As the bunch of people who seemed most interested in the testing aspects
at the last telecon, I thought I'd poll you all about this.

Dave B's got a schema for describing the results of parser tests here:
http://ilrt.org/discovery/2001/03/parser-tests/
(schema is at http://ilrt.org/discovery/2001/03/parser-
tests/schema.rdfs )

but we really need something a little more general.

Tests seem to really be boolean functions of a set of inputs; the inputs
in question are generally pieces of RDF (or ntriples). Tests we've got
thus far are:

positive parser test ( rdf document, ntriples document )
	succeeds if the rdf document parses to produce an rdf model
	equivalent to that specified by the ntriples document

negative parser test ( "nrdf" document )
	succeeds if the document is rejected as being illegal rdf

and suggested tests are also:

positive entailment test ( doc1, doc2 )
	succeeds if the rdf in doc1 entails that in doc2

negative entailment test ( doc1, doc2 )
	succeeds if doc1 and doc2 are legal rdf but doc1 doesn't
	entail doc2.

- I think Jeremy has some other test types he'd ilke to include.
It's worth pointing out that not every input to a test has to be a
document (it could be a literal, such as Dave B's "number of statements
produced").

This is all pretty straightforward, and doesn't have to be overly
complicated; a manifest file can just list a whole bunch of tests one
after another (ie, we don't need to tie them up in a sequence or other
container).

However, there is a problem that crops up principally during parser
tests: some of the RDF/XML parser tests assume (and exercise) a given
base URI for the document (those involving rdf:id in particular). But
we're intending to ship these tests as a ZIP file, so we need to give a
local addres for the test too.

So to describe a single input we need to give:

- type of document (rdf/xml, ntriples, etc)
- base URI of document (if applicable)
- relative path to instantiation of document

And these lead to stylistic issues.

First: we can have the URI of the resource describing an input actually
_be_ the base URI of the document.
Alternatively, we can have some other URI for the document (or keep it
anonymous) and hang a property off it giving the address of the
"canonical instantiation".
In this latter case, there's a secondary issue: should the base URI be a
resource or a literal?

The second issue is how you give a relative path (ie, within the ZIP) to
a local instantiation of an input document. Do you use a file: uri with
a relative (or absolute?) path? Or just a literal?

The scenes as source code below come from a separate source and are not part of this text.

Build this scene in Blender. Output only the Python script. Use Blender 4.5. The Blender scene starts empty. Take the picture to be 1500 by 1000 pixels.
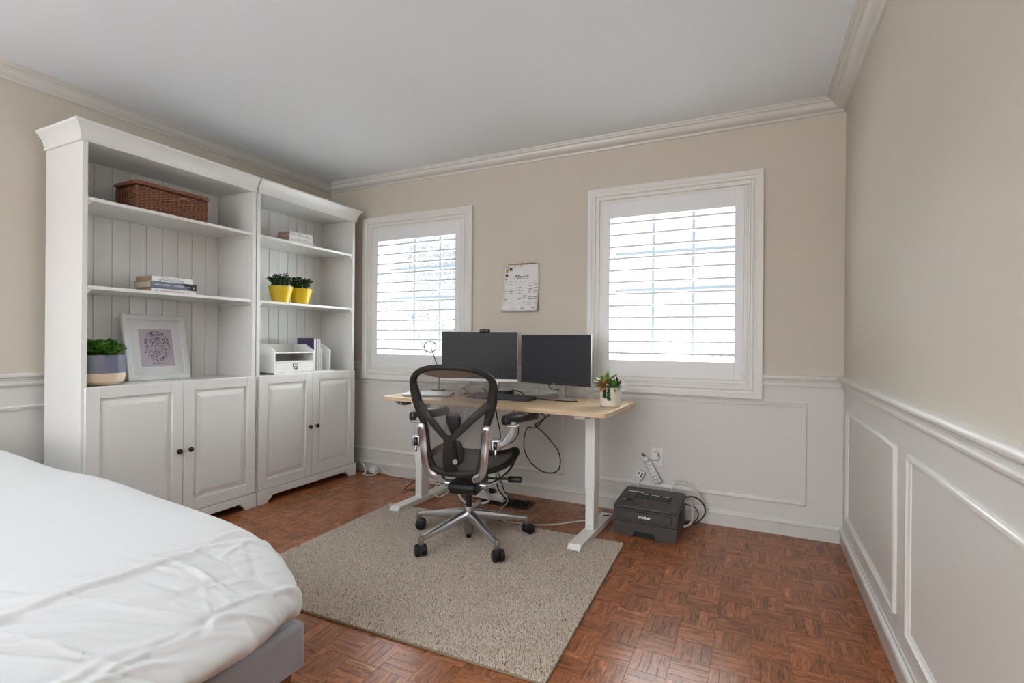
import bpy, math, random
import numpy as np
from mathutils import Vector, Matrix
random.seed(7); rng = np.random.default_rng(7)
SC = bpy.context.scene
COL = SC.collection
PI = math.pi
R = math.radians

# ---------------------------------------------------------------- camera
FPX = 737.37
cam_d = bpy.data.cameras.new('camera'); cam = bpy.data.objects.new('camera', cam_d); COL.objects.link(cam)
cam_d.sensor_fit = 'HORIZONTAL'; cam_d.sensor_width = 36.0; cam_d.lens = 36.0 * FPX / 1500.0
cam_d.clip_start = 0.02; cam_d.clip_end = 300
cr = Vector((0.90050735, 0.43476011, 0.00837663)); cu = Vector((-0.00798228, -0.00273306, 0.99996441)); cf = Vector((-0.43476752, 0.90054216, -0.00100924))
m = Matrix.Identity(4)
for i in range(3):
    m[i][0] = cr[i]; m[i][1] = cu[i]; m[i][2] = -cf[i]
m.translation = Vector((-0.43467, -3.23617, 1.08173))
cam.matrix_world = m
SC.camera = cam

# ---------------------------------------------------------------- world, light, exposure
SC.view_settings.view_transform = 'Standard'; SC.view_settings.look = 'None'
SC.view_settings.gamma = 1.0; SC.view_settings.use_curve_mapping = False
SC.view_settings.exposure = 0.80
W = bpy.data.worlds.new('overcast_sky'); SC.world = W; W.use_nodes = True
bg = W.node_tree.nodes['Background']; bg.inputs[0].default_value = (0.86, 0.94, 1.0, 1); bg.inputs[1].default_value = 1.15

def area(name, loc, rot, sx, sy, power, color, spread=180):
    d = bpy.data.lights.new(name, 'AREA'); d.shape = 'RECTANGLE'; d.size = sx; d.size_y = sy; d.energy = power; d.color = color
    d.spread = R(spread)
    o = bpy.data.objects.new(name, d); COL.objects.link(o); o.location = loc; o.rotation_euler = rot
    return o
sd = bpy.data.lights.new('veiled_sun', 'SUN'); sd.energy = 22; sd.angle = R(75); sd.color = (0.93, 0.97, 1.0)
so_ = bpy.data.objects.new('veiled_sun', sd); COL.objects.link(so_); so_.rotation_euler = Vector((-0.10, -1.0, -0.62)).to_track_quat('-Z', 'Y').to_euler()
# daylight portals on the two windows
for px in (-2.855, -0.918):
    a = area('window_portal', (px, 0.23, 1.42), (R(-90), 0, 0), 0.95, 1.2, 1, (1, 1, 1)); a.data.cycles.is_portal = True
# added fill lights, unseen behind the camera: ceiling bounce and broad rear fill
area('ceiling_bounce_fill', (-1.8, -4.9, 1.70), (R(180), 0, 0), 2.6, 1.2, 96, (0.84, 0.92, 1.0))
area('rear_fill_light', (-1.8, -9.5, 1.45), (R(92), 0, 0), 3.2, 1.8, 88, (0.88, 0.935, 1.0))

# ---------------------------------------------------------------- material helpers
def lin(h):
    h = h.lstrip('#'); c = [int(h[i:i+2], 16) / 255 for i in (0, 2, 4)]
    return tuple([(x / 12.92 if x <= 0.04045 else ((x + 0.055) / 1.055) ** 2.4) for x in c]) + (1,)
def mat(name, col, rough=0.5, metal=0.0, noise=0.0, nscale=20, bump=0.0, bscale=200, spec=0.5, coat=0.0, sheen=0.0):
    m = bpy.data.materials.new(name); m.use_nodes = True; nt = m.node_tree; b = nt.nodes['Principled BSDF']
    c = lin(col) if isinstance(col, str) else col
    b.inputs['Base Color'].default_value = c; b.inputs['Roughness'].default_value = rough; b.inputs['Metallic'].default_value = metal
    b.inputs['Specular IOR Level'].default_value = spec; b.inputs['Coat Weight'].default_value = coat; b.inputs['Sheen Weight'].default_value = sheen
    tc = nt.nodes.new('ShaderNodeTexCoord')
    if noise > 0:
        n = nt.nodes.new('ShaderNodeTexNoise'); n.inputs['Scale'].default_value = nscale; n.inputs['Detail'].default_value = 5
        nt.links.new(tc.outputs['Object'], n.inputs['Vector'])
        r = nt.nodes.new('ShaderNodeMapRange'); r.inputs[3].default_value = 1 - noise; r.inputs[4].default_value = 1 + noise
        nt.links.new(n.outputs['Fac'], r.inputs[0])
        mx = nt.nodes.new('ShaderNodeVectorMath'); mx.operation = 'SCALE'; mx.inputs[0].default_value = c[:3]
        nt.links.new(r.outputs[0], mx.inputs['Scale']); nt.links.new(mx.outputs[0], b.inputs['Base Color'])
    if bump > 0:
        n2 = nt.nodes.new('ShaderNodeTexNoise'); n2.inputs['Scale'].default_value = bscale; n2.inputs['Detail'].default_value = 3
        nt.links.new(tc.outputs['Object'], n2.inputs['Vector'])
        bp = nt.nodes.new('ShaderNodeBump'); bp.inputs['Strength'].default_value = bump; bp.inputs['Distance'].default_value = 0.002
        nt.links.new(n2.outputs['Fac'], bp.inputs['Height']); nt.links.new(bp.outputs[0], b.inputs['Normal'])
    return m
M = {}
M['wall'] = mat('beige_wall_paint', '#C9BFB0', 0.75, bump=0.10, bscale=260, noise=0.015, nscale=3)
M['wain'] = mat('pale_wainscot_paint', '#D2CDC6', 0.45, bump=0.08, bscale=260, noise=0.01, nscale=3)
M['ceil'] = mat('ceiling_paint', '#EAEDF0', 0.9, noise=0.01, nscale=2)
M['trim'] = mat('white_trim_paint', '#DCD8D1', 0.38)
M['shut'] = mat('white_shutter_paint', '#E0DFDD', 0.4)
M['cab'] = mat('white_cabinet_lacquer', '#E0DDD8', 0.3, coat=0.3)
M['cabin'] = mat('white_back_boards', '#E9E7E3', 0.3, coat=0.8)
M['pin'] = mat('pin_hole_dark', '#8A857C', 0.8)
M['knob'] = mat('bronze_knob', '#3A3632', 0.3, 0.8)
M['joint'] = mat('dark_floor_joint', '#2A150C', 0.7)
M['blackp'] = mat('black_plastic', '#1C1B1B', 0.42, bump=0.05, bscale=500)
M['chairp'] = mat('graphite_frame_plastic', '#27231F', 0.55, spec=0.35)
M['pad'] = mat('black_arm_pad', '#1E1F21', 0.35)
M['chrome'] = mat('polished_aluminium', '#D8DADD', 0.24, 0.92)
M['alu'] = mat('satin_aluminium', '#B5B2AE', 0.36, 1.0)
M['silver'] = mat('silver_plastic', '#BDBBB8', 0.35, 0.5)
M['screen1'] = mat('matte_dark_screen', '#17181A', 0.42, spec=0.3)
M['screen2'] = mat('matte_grey_screen', '#2E2E34', 0.45, spec=0.35)
M['whitem'] = mat('white_powder_coated_steel', '#E8E5DE', 0.35)
M['white'] = mat('white_plastic', '#E6E4E0', 0.35)
M['cordw'] = mat('white_cord', '#D6CFC4', 0.5)
M['cordb'] = mat('black_cord', '#191715', 0.5)
M['printer'] = mat('charcoal_printer_plastic', '#433D39', 0.5, bump=0.06, bscale=700)
M['printerd'] = mat('dark_printer_gap', '#151312', 0.6)
M['gloss'] = mat('gloss_black_panel', '#08080A', 0.3, spec=0.15)
M['yellow'] = mat('yellow_glazed_pot', '#D9B713', 0.35, coat=0.3)
M['yellowd'] = mat('yellow_pot_inside', '#8C7614', 0.6)
M['potw'] = mat('cream_ceramic', '#DDD3C2', 0.5)
M['pots'] = mat('sand_ceramic', '#D3BBA0', 0.5)
M['potg'] = mat('slate_blue_glaze', '#6A6C7E', 0.18, coat=0.4)
M['soil'] = mat('dark_soil', '#2B2118', 0.9, noise=0.3, nscale=80)
M['leaf'] = mat('dark_green_leaf', '#2F4A2A', 0.45, noise=0.35, nscale=60)
M['leafb'] = mat('bright_green_leaf', '#4C7A22', 0.4, noise=0.45, nscale=50)
M['suc1'] = mat('succulent_light_green', '#6E9A4A', 0.45, noise=0.3, nscale=60)
M['suc2'] = mat('succulent_deep_green', '#2F5A34', 0.45, noise=0.3, nscale=60)
M['suc3'] = mat('succulent_rust', '#C08A52', 0.5, noise=0.25, nscale=60)
M['suc4'] = mat('succulent_burgundy', '#4D2A2C', 0.5)
M['paper'] = mat('page_paper', '#CDBFA6', 0.8, noise=0.1, nscale=300)
M['paperk'] = mat('brown_page_paper', '#A68C70', 0.8, noise=0.1, nscale=300)
M['bookw'] = mat('white_book_cover', '#E6E4DF', 0.4)
M['bookg'] = mat('slate_book_cover', '#6E7181', 0.4)
M['bookk'] = mat('black_book_cover', '#17171A', 0.4)
M['bookp'] = mat('indigo_book_cover', '#3A3158', 0.4)
M['bookpk'] = mat('pinkish_page_edges', '#B39A8A', 0.8)
M['ink'] = mat('black_ink', '#26242A', 0.6)
M['inkg'] = mat('grey_ink', '#8D8A88', 0.6)
M['inkb'] = mat('blue_grey_ink', '#4E4F70', 0.6)
M['inkr'] = mat('rust_ink', '#B4643C', 0.6)
M['inkw'] = mat('white_ink', '#E8E8E8', 0.5)
M['lilac'] = mat('lilac_print_paper', '#B8ACB6', 0.7)
M['mount'] = mat('white_mount_board', '#D9DAD8', 0.8)
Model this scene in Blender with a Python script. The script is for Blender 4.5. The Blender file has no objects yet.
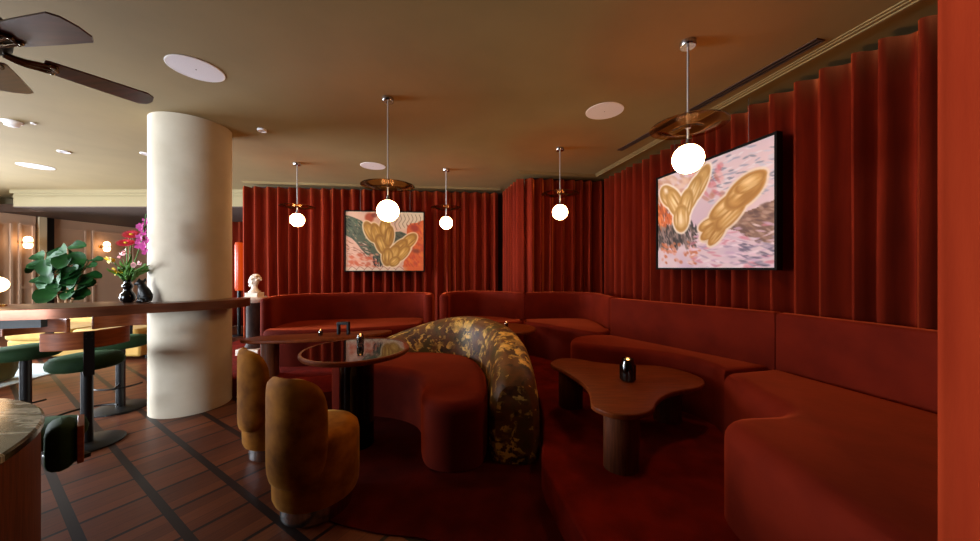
import bpy, math, random
import numpy as np
from mathutils import Vector, Matrix
R = random.Random(7)
PI = math.pi
sc = bpy.context.scene
COL = sc.collection

# ------------------------------------------------------------------ materials
def lin(c):
    o = []
    for x in c[:3]:
        x = x / 255.0
        o.append(x / 12.92 if x <= 0.04045 else ((x + 0.055) / 1.055) ** 2.4)
    return (o[0], o[1], o[2], 1.0)

def newmat(name):
    m = bpy.data.materials.new(name); m.use_nodes = True
    nt = m.node_tree
    return m, nt, nt.nodes['Principled BSDF']

def N(nt, typ, **kw):
    n = nt.nodes.new(typ)
    for k, v in kw.items():
        setattr(n, k, v)
    return n

def mixc(nt, a, b, fac):
    n = N(nt, 'ShaderNodeMix', data_type='RGBA')
    for sock, v in ((n.inputs[6], a), (n.inputs[7], b)):
        if hasattr(v, 'is_linked') or hasattr(v, 'links'):
            nt.links.new(v, sock)
        else:
            sock.default_value = v
    if isinstance(fac, (int, float)):
        n.inputs[0].default_value = fac
    else:
        nt.links.new(fac, n.inputs[0])
    return n.outputs[2]

def ramp(nt, val, stops):
    n = N(nt, 'ShaderNodeValToRGB')
    e = n.color_ramp.elements
    while len(e) < len(stops):
        e.new(0.5)
    for i, (p, c) in enumerate(stops):
        e[i].position = p; e[i].color = c
    nt.links.new(val, n.inputs[0])
    return n.outputs[0]

def M(name, c1, c2=None, rough=0.5, metal=0.0, scale=8.0, stretch=(1, 1, 1), bump=0.0, sheen=0.0, sheen_tint=None,
      coat=0.0, detail=3.0, bscale=None, spec=0.5):
    m, nt, b = newmat(name)
    b.inputs['Roughness'].default_value = rough
    b.inputs['Metallic'].default_value = metal
    b.inputs['Specular IOR Level'].default_value = spec
    tc = N(nt, 'ShaderNodeTexCoord')
    mp = N(nt, 'ShaderNodeMapping'); mp.inputs['Scale'].default_value = stretch
    nt.links.new(tc.outputs['Object'], mp.inputs[0])
    no = N(nt, 'ShaderNodeTexNoise'); no.inputs['Scale'].default_value = scale; no.inputs['Detail'].default_value = detail
    nt.links.new(mp.outputs[0], no.inputs['Vector'])
    if c2 is None:
        b.inputs['Base Color'].default_value = lin(c1)
    else:
        nt.links.new(ramp(nt, no.outputs[0], [(0.35, lin(c1)), (0.65, lin(c2))]), b.inputs['Base Color'])
    if bump:
        no2 = N(nt, 'ShaderNodeTexNoise'); no2.inputs['Scale'].default_value = bscale or scale * 4
        nt.links.new(mp.outputs[0], no2.inputs['Vector'])
        bp = N(nt, 'ShaderNodeBump'); bp.inputs['Strength'].default_value = bump; bp.inputs['Distance'].default_value = 0.01
        nt.links.new(no2.outputs[0], bp.inputs['Height'])
        nt.links.new(bp.outputs[0], b.inputs['Normal'])
    if sheen:
        b.inputs['Specular IOR Level'].default_value = 0.08
        b.inputs['Sheen Weight'].default_value = sheen
        b.inputs['Sheen Roughness'].default_value = 0.35
        b.inputs['Sheen Tint'].default_value = lin(sheen_tint or c1)
    if coat:
        b.inputs['Coat Weight'].default_value = coat
        b.inputs['Coat Roughness'].default_value = 0.12
    return m

def EM(name, col, strength, base=(255, 255, 255)):
    m, nt, b = newmat(name)
    b.inputs['Base Color'].default_value = lin(base)
    b.inputs['Emission Color'].default_value = lin(col)
    b.inputs['Emission Strength'].default_value = strength
    b.inputs['Roughness'].default_value = 0.3
    return m

def thin_glass(name, tint, refl=0.15, rough=0.03, ior=1.5):
    m = bpy.data.materials.new(name); m.use_nodes = True
    nt = m.node_tree; nt.nodes.clear()
    out = N(nt, 'ShaderNodeOutputMaterial'); mx = N(nt, 'ShaderNodeMixShader')
    tr = N(nt, 'ShaderNodeBsdfTransparent'); gl = N(nt, 'ShaderNodeBsdfGlossy')
    tr.inputs[0].default_value = lin(tint); gl.inputs['Roughness'].default_value = rough
    fr = N(nt, 'ShaderNodeFresnel'); fr.inputs[0].default_value = ior
    ad = N(nt, 'ShaderNodeMath', operation='ADD'); ad.inputs[1].default_value = refl
    nt.links.new(fr.outputs[0], ad.inputs[0]); nt.links.new(ad.outputs[0], mx.inputs[0])
    nt.links.new(tr.outputs[0], mx.inputs[1]); nt.links.new(gl.outputs[0], mx.inputs[2])
    nt.links.new(mx.outputs[0], out.inputs[0])
    return m

MT = {}
MT['ceil'] = M('ceiling_paint', (132, 111, 68), (137, 115, 71), rough=0.85, scale=3, bump=0.05, bscale=140)
MT['soffit'] = M('soffit_paint', (126, 111, 74), rough=0.8)
MT['brownpaint'] = M('brown_paint', (66, 42, 26), rough=0.8)
MT['panel'] = M('panel_paint', (196, 160, 132), rough=0.6)
MT['cream'] = M('cream_paint', (205, 185, 150), rough=0.7)
MT['darkwall'] = M('dark_wall', (60, 28, 20), rough=0.9)
MT['plaster'] = M('column_plaster', (186, 172, 150), (194, 181, 160), rough=0.8, scale=5, bump=0.06, bscale=60)
MT['curtain'] = M('rust_velvet_curtain', (98, 22, 7), (116, 30, 11), rough=0.85, scale=5, stretch=(3, 3, .35), sheen=1.0, sheen_tint=(248, 128, 72), bump=0.05, bscale=90)
MT['sofa'] = M('rust_velvet_upholstery', (86, 18, 6), (103, 25, 9), rough=0.85, scale=3.5, sheen=0.6, sheen_tint=(225, 90, 44), bump=0.08, bscale=30)
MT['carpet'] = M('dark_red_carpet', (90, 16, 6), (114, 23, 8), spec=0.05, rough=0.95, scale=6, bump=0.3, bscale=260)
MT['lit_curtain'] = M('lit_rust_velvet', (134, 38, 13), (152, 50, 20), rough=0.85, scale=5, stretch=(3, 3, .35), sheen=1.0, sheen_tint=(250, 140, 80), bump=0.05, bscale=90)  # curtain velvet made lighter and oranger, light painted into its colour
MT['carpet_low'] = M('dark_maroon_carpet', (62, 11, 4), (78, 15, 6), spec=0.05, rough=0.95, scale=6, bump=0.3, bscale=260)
MT['mustard'] = M('mustard_velvet', (116, 64, 8), (170, 106, 25), rough=0.8, scale=7, sheen=0.3, sheen_tint=(255, 200, 110), bump=0.06, bscale=40)
MT['yellow'] = M('yellow_fabric', (160, 122, 50), (172, 134, 62), rough=0.85, scale=5)
MT['green'] = M('green_velvet', (20, 36, 20), (30, 48, 27), rough=0.8, scale=8, sheen=0.25, sheen_tint=(90, 130, 80))
MT['olive'] = M('olive_fabric', (70, 70, 30), (85, 84, 40), rough=0.9)
MT['black'] = M('black_metal', (12, 11, 11), rough=0.42, spec=0.25)
MT['gloss_black'] = M('gloss_black', (8, 7, 7), rough=0.05, spec=0.35)
MT['chrome'] = M('brushed_steel', (200, 200, 200), (170, 170, 172), rough=0.22, metal=1.0, scale=60, stretch=(1, 1, .05))
MT['brass'] = M('brass', (190, 140, 60), rough=0.25, metal=1.0)
MT['bronze'] = M('dark_bronze', (104, 88, 70), rough=0.25, metal=1.0)
MT['rod'] = M('satin_rod', (190, 188, 184), rough=0.45, metal=0.6)
MT['white'] = M('white_plastic', (236, 232, 232), rough=0.5)
MT['grille'] = M('speaker_grille', (232, 228, 236), (222, 218, 228), rough=0.6, scale=300)
MT['walnut'] = M('walnut', (100, 42, 13), (122, 56, 20), spec=0.14, rough=0.42, scale=7, stretch=(1, 9, 1), bump=0.03)
MT['walnut_leg'] = M('walnut_upright_grain', (78, 38, 19), (102, 54, 30), spec=0.2, rough=0.5, scale=10, stretch=(9, 9, .6), bump=0.05)
MT['fanwood'] = M('fan_blade_wood', (66, 28, 24), (88, 40, 34), rough=0.33, scale=5, stretch=(1, 8, 1), coat=0.12)
MT['copper'] = M('copper_counter', (96, 54, 34), (116, 66, 42), rough=0.3, metal=0.55, scale=4, stretch=(1, 1, 6))
MT['rail'] = M('back_rail_wood', (112, 56, 26), (134, 70, 36), spec=0.2, rough=0.45, scale=8, stretch=(1, 1, 8))
MT['leaf'] = M('fig_leaf', (10, 46, 16), (26, 70, 28), spec=0.15, rough=0.55, scale=6)
MT['stem'] = M('green_stem', (70, 120, 40), (96, 146, 60), rough=0.6)
MT['bark'] = M('bark', (120, 90, 60), (150, 116, 84), rough=0.9, scale=20)
MT['gerbera'] = M('gerbera_petal', (206, 34, 58), (222, 60, 84), rough=0.6)
MT['orchid'] = M('orchid_petal', (170, 16, 112), (196, 40, 140), rough=0.6)
MT['yellowpetal'] = M('yellow_petal', (228, 190, 30), (240, 208, 60), rough=0.6)
MT['pinkpetal'] = M('pale_pink_petal', (226, 160, 160), (236, 190, 186), rough=0.6)
MT['bust'] = M('white_marble', (225, 208, 190), (205, 188, 170), rough=0.5, scale=30)
MT['darkmarble'] = M('veined_marble', (30, 18, 14), (62, 40, 33), spec=0.06, rough=0.5, scale=9, stretch=(1, 1, .5), detail=8)
MT['pot'] = M('pot_clay', (60, 52, 46), rough=0.6)
MT['rug'] = M('pale_rug', (170, 186, 192), (186, 200, 205), rough=0.95, scale=30)
MT['canvas_side'] = M('picture_frame_black', (12, 8, 7), rough=0.6, spec=0.1)
MT['globe'] = EM('lit_opal_globe', (255, 196, 132), 48.0)
MT['sconce'] = EM('lit_opal_sconce', (255, 206, 150), 9.0)
MT['tablelamp'] = EM('lit_table_globe', (255, 206, 150), 8.0)
MT['orange'] = EM('lit_orange_tube', (255, 84, 8), 0.5, (120, 40, 8))
MT['flame'] = EM('candle_glow', (255, 170, 90), 9.0)
MT['smoked'] = thin_glass('amber_smoked_glass', (236, 202, 160), 0.0, 0.12, 1.05)
MT['jarglass'] = thin_glass('dark_ribbed_glass', (40, 34, 34), 0.06, 0.1)
MT['clearglass'] = thin_glass('clear_candle_glass', (190, 185, 185), 0.08, 0.05)
MT['pane'] = thin_glass('window_pane', (250, 252, 254), -0.02, 0.02)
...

Weighing against this is the need to keep the manifest file simple and
regular (so it can be parsed only using a simple XML parser, if
required - to bootstrap parser tests).


jan

PS. My feelings are: use anonymous nodes to represent an input document,
and literals to give addresses of instantiations (base URI and local
copy) - but that might be a little contentious.



--
jan grant, ILRT, University of Bristol. http://www.ilrt.bris.ac.uk/
Tel +44(0)117 9287088 Fax +44 (0)117 9287112 RFC822 jan.grant@bris.ac.uk
Hang on, wasn't he holding a wooden parrot? No! It was a porcelain owl.